Ce document constitue une rareté, car peu de récits d'esclaves ont été conservés (volontairement ou non), mais aussi car tous les esclaves n'étaient pas capables de rédiger de cette façon.  L'auteur réclame la liberté pour lui et ses frères au nom de l'égalité et de la dignité. Il montre aussi qu'ils sont prêts à prendre les armes. L'influence de la Révolution Française qui a débuté quelques mois plus tôt se fait sentir dans cet écrit. 

Analyse du texte par Hugo D. et Gérald A.

« Messieurs,

Général, intendant, gouvernement, conseillers et autres particuliers, nous savons que nous sommes libres, et vous souffrez que ces peuples rebelles résistent aux ordres du roi. Eh bien, souvenez-vous que Nous, Nègres, tous, tant que nous sommes, nous voulons périr pour cette liberté, car nous voulons et prétendons de l’avoir à quelque prix que ce puisse être, même à la faveur des mortiers, canons et fusils.

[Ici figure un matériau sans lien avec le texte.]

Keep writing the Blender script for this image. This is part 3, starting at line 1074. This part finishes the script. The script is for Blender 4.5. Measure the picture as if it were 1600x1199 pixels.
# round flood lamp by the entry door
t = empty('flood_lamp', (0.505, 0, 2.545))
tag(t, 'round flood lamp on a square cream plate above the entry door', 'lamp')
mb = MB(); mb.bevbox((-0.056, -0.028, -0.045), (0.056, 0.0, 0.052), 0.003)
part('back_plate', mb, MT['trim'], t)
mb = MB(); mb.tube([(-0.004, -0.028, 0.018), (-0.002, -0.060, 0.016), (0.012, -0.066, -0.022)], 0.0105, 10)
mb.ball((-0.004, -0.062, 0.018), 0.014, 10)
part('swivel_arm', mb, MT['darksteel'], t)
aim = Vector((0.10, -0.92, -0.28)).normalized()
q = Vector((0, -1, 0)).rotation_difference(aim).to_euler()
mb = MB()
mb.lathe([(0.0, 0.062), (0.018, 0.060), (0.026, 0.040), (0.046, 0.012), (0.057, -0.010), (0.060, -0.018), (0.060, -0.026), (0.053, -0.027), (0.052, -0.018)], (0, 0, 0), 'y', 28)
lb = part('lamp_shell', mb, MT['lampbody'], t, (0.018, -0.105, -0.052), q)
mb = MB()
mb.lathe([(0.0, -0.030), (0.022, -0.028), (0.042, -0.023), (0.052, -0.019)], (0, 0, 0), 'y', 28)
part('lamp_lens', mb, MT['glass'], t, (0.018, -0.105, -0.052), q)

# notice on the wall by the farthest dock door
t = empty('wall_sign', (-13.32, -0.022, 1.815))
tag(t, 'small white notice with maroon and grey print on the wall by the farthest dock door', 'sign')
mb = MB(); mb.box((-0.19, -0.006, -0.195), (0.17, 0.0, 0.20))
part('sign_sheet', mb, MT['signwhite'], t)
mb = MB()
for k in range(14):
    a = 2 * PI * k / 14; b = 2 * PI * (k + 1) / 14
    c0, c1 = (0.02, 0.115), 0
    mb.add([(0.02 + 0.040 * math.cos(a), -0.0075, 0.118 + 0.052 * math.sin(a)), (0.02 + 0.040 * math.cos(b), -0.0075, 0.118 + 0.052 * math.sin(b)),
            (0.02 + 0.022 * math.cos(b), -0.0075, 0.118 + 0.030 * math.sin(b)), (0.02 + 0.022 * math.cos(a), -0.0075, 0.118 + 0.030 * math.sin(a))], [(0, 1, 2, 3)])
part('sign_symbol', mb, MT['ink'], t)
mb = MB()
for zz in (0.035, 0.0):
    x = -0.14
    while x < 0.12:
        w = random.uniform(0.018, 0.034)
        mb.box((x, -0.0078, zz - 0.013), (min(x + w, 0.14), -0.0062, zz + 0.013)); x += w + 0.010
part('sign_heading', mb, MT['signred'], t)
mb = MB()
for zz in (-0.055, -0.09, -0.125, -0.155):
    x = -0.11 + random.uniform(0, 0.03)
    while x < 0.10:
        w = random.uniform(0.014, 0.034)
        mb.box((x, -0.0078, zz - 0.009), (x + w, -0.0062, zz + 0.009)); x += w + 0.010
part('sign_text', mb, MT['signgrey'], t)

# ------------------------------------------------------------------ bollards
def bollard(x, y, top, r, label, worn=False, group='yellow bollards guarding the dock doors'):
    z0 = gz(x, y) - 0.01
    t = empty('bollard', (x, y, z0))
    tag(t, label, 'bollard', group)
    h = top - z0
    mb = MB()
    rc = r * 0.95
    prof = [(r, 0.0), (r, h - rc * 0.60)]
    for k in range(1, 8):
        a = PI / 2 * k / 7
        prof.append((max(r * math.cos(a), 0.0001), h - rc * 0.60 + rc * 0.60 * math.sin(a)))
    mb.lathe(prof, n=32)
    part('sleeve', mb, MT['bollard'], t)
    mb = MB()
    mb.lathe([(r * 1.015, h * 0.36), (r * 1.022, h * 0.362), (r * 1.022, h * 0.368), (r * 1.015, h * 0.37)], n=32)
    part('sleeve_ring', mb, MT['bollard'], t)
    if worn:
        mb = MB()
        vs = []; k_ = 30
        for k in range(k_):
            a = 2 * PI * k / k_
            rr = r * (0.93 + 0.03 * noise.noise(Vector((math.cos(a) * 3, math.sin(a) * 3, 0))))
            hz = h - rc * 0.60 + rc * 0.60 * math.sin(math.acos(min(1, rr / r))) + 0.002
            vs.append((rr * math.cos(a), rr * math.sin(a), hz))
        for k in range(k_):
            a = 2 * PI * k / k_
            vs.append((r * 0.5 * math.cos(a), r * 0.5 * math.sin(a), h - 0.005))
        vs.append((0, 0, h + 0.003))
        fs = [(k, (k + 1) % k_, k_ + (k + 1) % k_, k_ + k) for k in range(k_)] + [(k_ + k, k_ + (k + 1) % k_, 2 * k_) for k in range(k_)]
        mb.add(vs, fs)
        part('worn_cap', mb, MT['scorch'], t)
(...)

Comment, depuis combien de centaines d’années nos pères ont été assujettis à ce soir qui rejaillit jusqu’à présent sur nous ? Est-ce que   le Bon Dieu a créé quelqu’un esclave ? Le ciel et la terre appartiennent au Seigneur Dieu ainsi que tout ce qu’il renferme, vous avez suborné nos précédents, non seulement eux, mais encore leurs descendants, cela n’est-il pas horrible, Messieurs, il faut croire en vérité que vous soyez bien inhumains pour ne pas être touchés par la commisération des souffrances que nous endurons, la Nation même la plus barbare fondrait en larmes si elle savait nos maux ; je vous laisse un peu à penser avec quelle promptitude   chercherait-elle à abolir une loi si odieuse, enfin c’est en vain que nous prenons par des motifs de sentiment et d’humanité, car vous n’en avez pas, mais à la faveur des coups nous l’aurons, car nous voyons que c’est le seul moyen d’en venir à bout…Il en sortira avant peu, si ce préjugé n’est pas entièrement anéanti, autant d’une part que de l’autre, des torrents de sang qui couleront aussi puissants que nos ruisseaux qui coulent le long des rues ; mais le gouvernement et les monastères seront respectés.

Messieurs, Nous avons l’honneur d’être signés par Nous Nègres ».